安居林用軌道安居線7


 無事車道の下の軌道跡を捉えた。この区間は人の歩いた気配が感じられず、人の手を離れて久しいことがわかる。しかも間もなく、木橋の洗礼を受けることになった。
 A
 さすがにこの橋を渡る勇気はなかった。雪国ならば、雪の重さが相当あるため、形が残っていれば大丈夫なことが多いが、ここはそれを期待できない。
 というか、ずいぶんと簡素な橋だなあ。こんな橋をトロッコが走ったのだろうか? 軌道はこの奥にある大滝神社や筒上山への登山道も兼ねていたから、軌道の廃止後に歩道として作られた可能性もある。また、後にも先にも橋が残っていたのはここだけであった。
 材木の痩せ具合もひどい。鉄道橋として作られたのであれば、防腐処理がしっかりしていそうなものだ。
 気を取り直し奥へ。
 しかし、崩落に見舞われている。人の手を離れたものは、こうなる運命なのである。
 以下、似たような写真が続くため写真集とする。

  

  

  


 B
 しばらく行くと、ようやく変化があった。少し広い平場が現れたのである。
 人工的な地形であることは、周りにめぐらされた垣で明らかであった。
 少し辺りを探索してみると、謎の穴や・・・・
 煉瓦、
 かまどの焚口などがあった。風呂か調理施設を持つ建物があったのだろうか。
 放置レール。状態は良好に思える。何かに使えないかな・・・・・?
 広場を離れてしばらく行くと、またもヒヤリとさせられるところがあった。遠目に見ると、岩の割れ目で道が絶たれているように見えた。
 実際には若干の足場があり、何とか渡ることができた。
 この区間では、おそらく一番歩きやすかったと感じた場所。
 C
 そこから少し行くと、斜面の上から歩道が降りてくる。
 これは車道の開通後に整備された、大滝神社への参道である。この場所より奥の軌道跡は神社への参道に整備されているのである。これができる以前はおそらく、自分が歩いてきたと同じように軌道跡を利用していたと思われる。
 ちなみに上部の車道にはこのような看板があるため、迷うことなく神社までたどり着ける。
 D 
 さて、軌道跡であるが、進行方向に目を向けると、行く手に立派なトラス橋が見えてくる。
 これも参道として新たに作られたもので、鉄道用のものではないようだ。
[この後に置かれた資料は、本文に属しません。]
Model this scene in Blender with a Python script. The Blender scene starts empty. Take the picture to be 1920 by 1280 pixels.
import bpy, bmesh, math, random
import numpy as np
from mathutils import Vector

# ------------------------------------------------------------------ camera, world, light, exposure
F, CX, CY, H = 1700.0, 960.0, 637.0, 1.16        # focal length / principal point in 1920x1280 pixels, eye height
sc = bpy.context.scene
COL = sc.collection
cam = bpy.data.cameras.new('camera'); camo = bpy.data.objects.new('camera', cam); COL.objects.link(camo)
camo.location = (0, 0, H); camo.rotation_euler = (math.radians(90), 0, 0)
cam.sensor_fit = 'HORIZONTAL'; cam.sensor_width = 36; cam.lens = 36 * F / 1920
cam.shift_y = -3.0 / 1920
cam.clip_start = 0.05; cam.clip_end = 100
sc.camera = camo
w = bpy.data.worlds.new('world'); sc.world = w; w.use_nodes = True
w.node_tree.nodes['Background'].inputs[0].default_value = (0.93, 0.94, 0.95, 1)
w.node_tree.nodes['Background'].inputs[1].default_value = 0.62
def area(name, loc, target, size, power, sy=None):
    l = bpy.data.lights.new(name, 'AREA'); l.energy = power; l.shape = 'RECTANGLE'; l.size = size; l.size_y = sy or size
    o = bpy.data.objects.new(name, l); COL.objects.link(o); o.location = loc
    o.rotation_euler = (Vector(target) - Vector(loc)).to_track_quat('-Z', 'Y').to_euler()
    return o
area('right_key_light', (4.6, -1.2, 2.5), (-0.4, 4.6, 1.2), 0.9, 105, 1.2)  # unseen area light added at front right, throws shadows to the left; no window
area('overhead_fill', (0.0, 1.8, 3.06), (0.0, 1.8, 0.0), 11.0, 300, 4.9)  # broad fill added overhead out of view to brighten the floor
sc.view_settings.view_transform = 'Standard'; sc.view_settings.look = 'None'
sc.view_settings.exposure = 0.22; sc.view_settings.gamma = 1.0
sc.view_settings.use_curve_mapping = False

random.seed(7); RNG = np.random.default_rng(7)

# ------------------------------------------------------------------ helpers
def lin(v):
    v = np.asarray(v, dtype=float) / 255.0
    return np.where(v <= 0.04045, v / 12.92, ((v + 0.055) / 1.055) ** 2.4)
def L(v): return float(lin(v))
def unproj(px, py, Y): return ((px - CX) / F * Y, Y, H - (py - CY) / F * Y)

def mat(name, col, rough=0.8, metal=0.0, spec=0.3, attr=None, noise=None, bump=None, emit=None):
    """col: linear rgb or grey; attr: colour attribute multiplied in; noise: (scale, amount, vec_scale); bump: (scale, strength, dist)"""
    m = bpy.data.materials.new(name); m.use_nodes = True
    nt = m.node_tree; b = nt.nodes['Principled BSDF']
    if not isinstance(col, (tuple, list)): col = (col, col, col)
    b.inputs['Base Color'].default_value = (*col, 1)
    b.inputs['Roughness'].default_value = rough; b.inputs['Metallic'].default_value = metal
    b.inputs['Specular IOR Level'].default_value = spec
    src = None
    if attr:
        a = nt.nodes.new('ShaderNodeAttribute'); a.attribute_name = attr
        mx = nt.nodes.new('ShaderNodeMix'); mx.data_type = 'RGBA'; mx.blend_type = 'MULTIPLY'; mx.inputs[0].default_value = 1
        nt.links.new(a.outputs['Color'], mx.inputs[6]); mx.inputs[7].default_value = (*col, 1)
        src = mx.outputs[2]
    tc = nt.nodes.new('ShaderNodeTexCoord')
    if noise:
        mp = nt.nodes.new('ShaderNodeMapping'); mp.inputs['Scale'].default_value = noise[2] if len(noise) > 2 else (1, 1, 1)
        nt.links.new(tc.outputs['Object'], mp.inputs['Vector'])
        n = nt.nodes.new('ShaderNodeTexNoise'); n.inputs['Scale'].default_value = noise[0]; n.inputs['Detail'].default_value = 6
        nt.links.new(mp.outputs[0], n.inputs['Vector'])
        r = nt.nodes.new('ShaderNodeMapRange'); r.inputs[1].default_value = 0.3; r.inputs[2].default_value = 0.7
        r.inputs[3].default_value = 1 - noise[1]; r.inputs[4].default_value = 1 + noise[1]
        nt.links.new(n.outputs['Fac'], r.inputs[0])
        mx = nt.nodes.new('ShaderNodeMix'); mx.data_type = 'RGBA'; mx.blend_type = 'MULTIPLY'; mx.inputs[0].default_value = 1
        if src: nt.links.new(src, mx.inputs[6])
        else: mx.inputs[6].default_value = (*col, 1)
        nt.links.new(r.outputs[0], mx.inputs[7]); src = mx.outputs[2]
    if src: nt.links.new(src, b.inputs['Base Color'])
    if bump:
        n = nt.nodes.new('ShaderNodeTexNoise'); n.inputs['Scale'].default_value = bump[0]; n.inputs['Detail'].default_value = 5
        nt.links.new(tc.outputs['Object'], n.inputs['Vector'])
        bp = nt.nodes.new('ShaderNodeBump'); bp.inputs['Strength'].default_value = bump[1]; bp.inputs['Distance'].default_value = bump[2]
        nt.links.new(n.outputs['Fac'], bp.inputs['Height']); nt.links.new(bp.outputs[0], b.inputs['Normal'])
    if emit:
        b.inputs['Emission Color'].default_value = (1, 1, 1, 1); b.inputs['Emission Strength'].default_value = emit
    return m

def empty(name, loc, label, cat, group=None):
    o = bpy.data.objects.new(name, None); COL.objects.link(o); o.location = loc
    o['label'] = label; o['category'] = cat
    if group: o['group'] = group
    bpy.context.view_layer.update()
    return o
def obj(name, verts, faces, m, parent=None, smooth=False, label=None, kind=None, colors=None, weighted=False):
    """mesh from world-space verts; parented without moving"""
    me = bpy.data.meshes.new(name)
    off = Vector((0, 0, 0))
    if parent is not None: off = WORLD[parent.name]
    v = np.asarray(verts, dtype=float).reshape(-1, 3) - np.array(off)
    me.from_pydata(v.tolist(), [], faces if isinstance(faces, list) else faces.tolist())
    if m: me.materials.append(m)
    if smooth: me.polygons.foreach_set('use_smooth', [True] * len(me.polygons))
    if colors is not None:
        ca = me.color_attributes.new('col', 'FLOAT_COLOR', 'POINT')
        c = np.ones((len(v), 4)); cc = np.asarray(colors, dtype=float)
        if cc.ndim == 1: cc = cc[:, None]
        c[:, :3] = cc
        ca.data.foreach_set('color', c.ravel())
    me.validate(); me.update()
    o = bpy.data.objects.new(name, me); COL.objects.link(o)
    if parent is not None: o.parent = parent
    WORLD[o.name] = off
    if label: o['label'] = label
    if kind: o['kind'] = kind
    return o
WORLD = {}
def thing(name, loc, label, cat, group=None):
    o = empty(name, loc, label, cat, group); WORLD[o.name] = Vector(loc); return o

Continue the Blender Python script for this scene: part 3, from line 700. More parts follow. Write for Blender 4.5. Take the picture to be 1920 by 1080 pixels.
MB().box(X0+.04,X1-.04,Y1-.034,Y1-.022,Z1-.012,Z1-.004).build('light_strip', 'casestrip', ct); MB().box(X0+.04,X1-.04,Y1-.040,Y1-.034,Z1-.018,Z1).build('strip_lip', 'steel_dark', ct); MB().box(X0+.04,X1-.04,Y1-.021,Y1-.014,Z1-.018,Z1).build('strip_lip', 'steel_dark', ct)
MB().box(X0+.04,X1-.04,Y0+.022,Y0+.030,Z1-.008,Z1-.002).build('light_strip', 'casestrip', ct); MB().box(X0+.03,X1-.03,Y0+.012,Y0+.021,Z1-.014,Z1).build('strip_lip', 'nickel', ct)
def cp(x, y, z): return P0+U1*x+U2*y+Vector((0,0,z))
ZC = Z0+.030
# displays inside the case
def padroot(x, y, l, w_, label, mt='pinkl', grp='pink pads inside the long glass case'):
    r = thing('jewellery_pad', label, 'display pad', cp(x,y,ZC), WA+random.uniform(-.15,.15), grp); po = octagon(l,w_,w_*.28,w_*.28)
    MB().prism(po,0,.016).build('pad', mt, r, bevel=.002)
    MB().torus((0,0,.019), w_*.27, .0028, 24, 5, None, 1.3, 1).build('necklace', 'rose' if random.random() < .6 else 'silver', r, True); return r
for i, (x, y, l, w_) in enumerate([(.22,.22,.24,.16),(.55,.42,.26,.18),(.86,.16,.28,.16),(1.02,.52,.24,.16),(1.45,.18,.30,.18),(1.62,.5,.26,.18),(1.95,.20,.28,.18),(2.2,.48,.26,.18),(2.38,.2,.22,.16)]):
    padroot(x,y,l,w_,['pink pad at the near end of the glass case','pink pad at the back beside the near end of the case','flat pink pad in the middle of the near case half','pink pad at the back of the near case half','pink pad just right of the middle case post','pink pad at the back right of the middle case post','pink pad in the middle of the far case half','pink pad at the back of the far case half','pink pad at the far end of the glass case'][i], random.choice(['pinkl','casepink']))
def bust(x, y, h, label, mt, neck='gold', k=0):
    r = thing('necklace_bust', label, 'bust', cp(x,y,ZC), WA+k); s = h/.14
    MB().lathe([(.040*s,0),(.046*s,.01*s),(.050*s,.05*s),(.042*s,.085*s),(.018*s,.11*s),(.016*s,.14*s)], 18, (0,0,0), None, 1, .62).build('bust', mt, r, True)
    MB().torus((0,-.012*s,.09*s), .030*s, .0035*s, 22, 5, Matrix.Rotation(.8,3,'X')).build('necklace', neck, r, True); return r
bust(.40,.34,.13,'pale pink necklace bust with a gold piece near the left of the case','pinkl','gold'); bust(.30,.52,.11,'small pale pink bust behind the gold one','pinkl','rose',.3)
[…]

この先こういった橋がいくつも架かっている。
 橋台はおそらくは当時物だろう。
 参道として整備されているので、当然だが歩きやすい。
 トラスではない橋も架かっている。
 橋とセットで片洞門が残っている。
 ダイナマイトを仕掛けた跡だろうか、無数の溝が岩肌に残っていた。
 E
 築堤と浅い掘割。
 一部崩壊しているところもあるが、必ず迂回できるようになっている。
 トラス再び。
 立派な橋台が残っている・・・・・
 ・・・・横に、橋台の残骸らしきものがあった。旧橋があった??
 ハイキング気分。
 木造の橋も。明らかに手作りであるし、道に対して一直線に架かっていないので、近年作り直されたことは明らかである。
 反対側から見ると、落ちた橋がまだ残っていた。
 F
 トラス橋にも大小規模があり、一径間のものが多いが、
 この橋は途中に橋脚を持つ二径間の橋だった。
 G
 更にいくらか歩くと、少し開けた所に出た。
 本によれば、この広場は機関車の発着場だったらしい。軌道はこの奥にも続いているのだが、機関車はこの広場で折り返していたらしく、おそらく機回しのためのデルタ線なんかがあったのではないかと思う。この広場には捨てレールがまとまった数残っていた。さて、SNAKE氏のサイトで公開されている路線データによると、この付近より奥の軌道は戦後間もなく索道に切り替えられている。地形が険しすぎて危険なのと、高度を稼ぐために6.5キロもの大迂回を強いられていたのがネックだったのだろう。実際、新設された索道の延長は700メートルほどだったらしく、いかに遠回りだったのかがわかる。発着場については、一応探してみたものの痕跡が見つからず、正確な位置は特定できなかった。ただ、でかい巻き上げ機を設置するなら、機関車発着場の広場が最適だろう。この付近には他にも八十五支線という支線があったようだ。残念なことに、数回に渡る調査ではその痕跡は見つけられなかった。